7. The organic light emitting display device according to claim 6, wherein the initialization power supply is set to have a voltage lower than that of the data signal.

8. A method of driving an organic light emitting display device comprising:

storing a data signal in a storage capacitor through a first threshold voltage different from a second threshold voltage of a driving transistor; and

supplying current corresponding to the voltage stored in the storage capacitor from the driving transistor to an organic light emitting diode.

9. The method according to claim 8, wherein an absolute value of the first threshold voltage is set to be higher than that of the second threshold voltage.

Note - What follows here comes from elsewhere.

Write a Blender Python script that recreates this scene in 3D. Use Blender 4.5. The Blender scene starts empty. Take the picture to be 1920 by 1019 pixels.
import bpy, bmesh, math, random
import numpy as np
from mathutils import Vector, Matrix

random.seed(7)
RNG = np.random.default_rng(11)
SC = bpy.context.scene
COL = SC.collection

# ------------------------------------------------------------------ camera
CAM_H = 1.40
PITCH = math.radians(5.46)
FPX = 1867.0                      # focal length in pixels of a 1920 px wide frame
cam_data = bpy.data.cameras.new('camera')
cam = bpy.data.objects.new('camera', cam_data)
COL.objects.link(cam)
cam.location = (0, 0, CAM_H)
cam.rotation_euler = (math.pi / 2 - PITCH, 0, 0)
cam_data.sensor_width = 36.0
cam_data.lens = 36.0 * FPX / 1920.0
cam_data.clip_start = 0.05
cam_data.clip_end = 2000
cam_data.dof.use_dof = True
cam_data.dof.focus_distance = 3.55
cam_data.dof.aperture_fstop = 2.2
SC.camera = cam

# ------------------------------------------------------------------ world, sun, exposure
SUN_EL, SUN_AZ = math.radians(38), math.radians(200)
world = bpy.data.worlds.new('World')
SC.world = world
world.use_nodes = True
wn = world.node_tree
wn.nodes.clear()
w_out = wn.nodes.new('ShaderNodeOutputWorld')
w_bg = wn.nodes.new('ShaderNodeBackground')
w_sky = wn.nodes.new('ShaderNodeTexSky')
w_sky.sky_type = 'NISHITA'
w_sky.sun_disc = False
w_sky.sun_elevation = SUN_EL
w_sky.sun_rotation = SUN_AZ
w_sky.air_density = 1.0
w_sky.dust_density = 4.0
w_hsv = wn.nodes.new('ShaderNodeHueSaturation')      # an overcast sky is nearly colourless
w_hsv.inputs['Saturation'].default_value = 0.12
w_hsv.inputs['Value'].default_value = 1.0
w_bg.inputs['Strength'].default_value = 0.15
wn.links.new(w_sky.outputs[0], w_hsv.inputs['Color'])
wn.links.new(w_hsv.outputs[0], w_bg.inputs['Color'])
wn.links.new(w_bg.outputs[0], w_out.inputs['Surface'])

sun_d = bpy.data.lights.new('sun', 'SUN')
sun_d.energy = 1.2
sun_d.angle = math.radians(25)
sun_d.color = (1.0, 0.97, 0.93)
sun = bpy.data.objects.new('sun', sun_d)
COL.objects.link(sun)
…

10. The method according to claim 8, wherein the storing a data signal comprises supplying the data signal to the storage capacitor through the driving transistor connected in a diode form and a separate transistor that is diode-connected.

11. A pixel comprising:

an organic light emitting diode;

a storage capacitor coupled between a node and a first power supply;

a first transistor having a first electrode coupled to the first power supply, a second electrode coupled to the organic light emitting diode, and a gate electrode coupled to the node;

a second transistor coupled between the second electrode of the first transistor and the node, and a gate electrode of the second transistor being coupled to the node; and

a third transistor coupled between the second transistor and the node, and a gate electrode of the third transistor being coupled to a current scan line.

12. The pixel according to claim 11, further comprising:

a fourth transistor coupled between a data line and the first electrode of the first transistor, and a gate electrode of the fourth transistor being coupled to the current scan line;

a fifth transistor coupled between the first electrode of the first transistor and the first power supply, and a gate electrode of the fifth transistor being coupled to a light emitting control line;

a sixth transistor coupled between the second electrode of the first transistor and the organic light emitting diode, and a gate electrode of the sixth transistor being coupled to the light emitting control line; and

a seventh transistor coupled between the node and an initializing power supply, and a gate electrode of the seventh transistor being coupled to a previous scan line.

13. The pixel according to claim 12, wherein a light emitting control signal supplied to the light emitting control line is overlapped with scan signals supplied to the previous scan line and the current scan line.

14. The pixel according to claim 13, the fifth and sixth transistors are configured to be turned off when the light emitting control signal is supplied, and turned on in other cases.